Students applying for law school should have to sign a waiver agreeing that they are signing up for a program which likely sets them up for a personality-destroying 3 years under the thumb of petty tyrants calling themselves professors and deans. They should also have to sign a waiver acknowledging that the legal job market has collapsed, and the chances of getting a legal job are at best 50-50. If you think your profession (a thieves guild) is immune to market forces, you are wrong.

You will all soon see just how wrong you are.

Jeff Matthews

Not even close. That is an analysis which fails because it puts too much emphasis on an assumption that the language is part of the bargain. It's not.

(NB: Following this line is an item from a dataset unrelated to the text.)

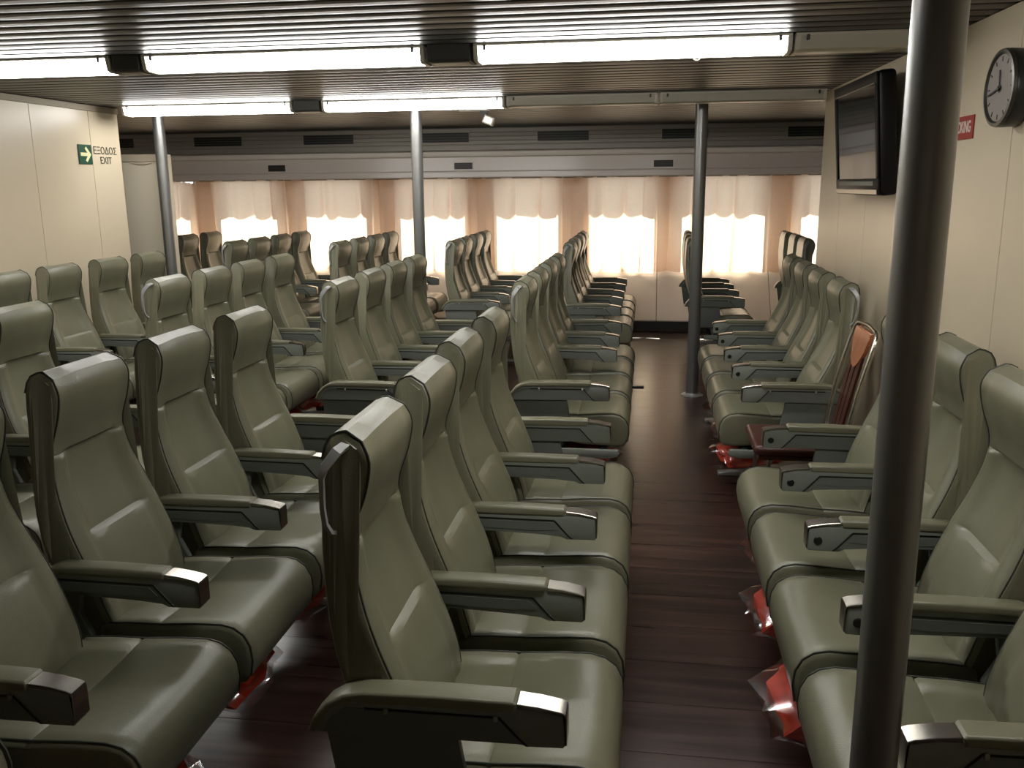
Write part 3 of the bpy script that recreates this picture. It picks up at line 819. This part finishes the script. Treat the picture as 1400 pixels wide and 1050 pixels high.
def hand(name, a, L, wd, yy):
    bm = new_bm(); box(bm, (-wd, yy - .0015, -.015), (wd, yy, L)); bmesh.ops.transform(bm, matrix=Matrix.Rotation(a, 4, 'Y'), verts=bm.verts); obj(name, bm, M['hand'], t, smooth=False)
hand('hour_hand', R(-8), .060, .004, -.0725); hand('minute_hand', R(-102), .090, .003, -.0745)
obj('hub', lathe(new_bm(), [(.008, .070), (.008, .078)], 12, RT), M['hand'], t)

# ------------------------------------------------------------------ signs
def text(name, s, size, m, parent, loc, rot, sx=1.0, bold=0.0):
    cu = bpy.data.curves.new(name, 'FONT'); cu.body = s; cu.size = size; cu.align_x = 'CENTER'; cu.align_y = 'CENTER'; cu.extrude = .0006; cu.offset = bold
    tmp = bpy.data.objects.new('tmp', cu); C.objects.link(tmp)
    dg = bpy.context.evaluated_depsgraph_get(); dg.update()
    me = bpy.data.meshes.new_from_object(tmp.evaluated_get(dg)); bpy.data.objects.remove(tmp)
    me.materials.clear(); me.materials.append(m)
    o = link(name, me, m, parent, loc, rot); o.scale = (sx, 1, 1)
    return o
t = thing('no_smoking_sign', 'small red sign with white capitals beside the clock, partly behind the post', 'sign', (WR(3.985), 3.985, 1.825), R(-90) + R(1.3))
obj('plate', bx((-.165, -.005, -.045), (.165, 0, .045), .001, 1), M['red'], t, smooth=False)
text('lettering', 'NO SMOKING', .062, M['white'], t, (0, -.0056, 0), (R(90), 0, 0), .72, .0012)

t = thing('exit_arrow_sign', 'green square sign with a pale right arrow on the cream left wall', 'sign', (-4.048, 6.155, 1.866), R(90))
obj('plate', bx((-.079, -.006, -.069), (.079, 0, .069), .001, 1), M['green'], t, smooth=False)
bm = new_bm(); prism(bm, [(-.058, .012), (.022, .012), (-.006, .042), (.012, .055), (.066, 0), (.012, -.055), (-.006, -.042), (.022, -.012), (-.058, -.012)], -.0075, -.006, 'y')
obj('arrow', bm, M['arrow'], t, smooth=False)
t = thing('exit_lettering', 'dark stencilled exit words in two lines on the cream left wall', 'lettering', (-4.048, 6.41, 1.866), R(90))
text('lettering', '\u0395\u039e\u039f\u0394\u039f\u03a3', .073, M['ink'], t, (0, -.001, .030), (R(90), 0, 0), 1.0)
text('lettering', 'EXIT', .073, M['ink'], t, (0, -.001, -.040), (R(90), 0, 0), 1.0)

# ------------------------------------------------------------------ small ceiling fittings
t = thing('ceiling_spotlight', 'small tilted grey spotlight on the ceiling beyond the rear lights', 'spotlight', (-1.40, 7.45, ZC))
obj('mount_plate', bx((-.14, -.03, -.012), (.11, .03, 0), .002, 1), M['fixture'], t, smooth=False)
bm = new_bm(); prism(bm, [(.03, -.012), (.10, -.012), (.085, -.075), (.06, -.075)], -.012, .012, 'y'); obj('bracket', bm, M['gear'], t, smooth=False)
hd = obj('lamp_head', bx((-.045, -.04, -.035), (.045, .04, .035), .006, 2), M['fixture'], t, (.105, 0, -.085), (0, R(22), 0))
obj('lens', bx((-.035, -.044, -.026), (.035, -.040, .026), .002, 1), M['silver'], hd, smooth=False)
t = thing('ceiling_hook', 'small metal hook hanging under the right front light', 'hook', (.20, 4.27, ZC))
bm = new_bm(); tube(bm, [(0, 0, .0), (0, 0, -.035)], .004, 8); obj('shank', bm, M['silver'], t)
bm = new_bm(); tube(bm, [(.016 * math.cos(a), 0, -.05 + .016 * math.sin(a)) for a in [k * math.pi / 8 for k in range(16)]], .004, 8, closed=True); obj('ring', bm, M['silver'], t)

The reason consumers sign this kind of language is because they are busy. They don't have time to sit and read all the fine print and think about it. They tend to catch some main parts of the "bad" points here and there when they take their 5-second glance down the list of "what's included" before they sign. And when they see this stuff, they are still too busy and focused on closing the deal and moving on - they have to go buy groceries, pick up the kids, get back to work, etc. It's time to move on. They aren't going to stop and haggle. They aren't going to kill the deal and try to find something else somewhere else which provides the thing they want but without the onerous terms. That would require them to spend an inordinate amount of time trying to find a toaster without a warranty that limits remedies to repair and replacement.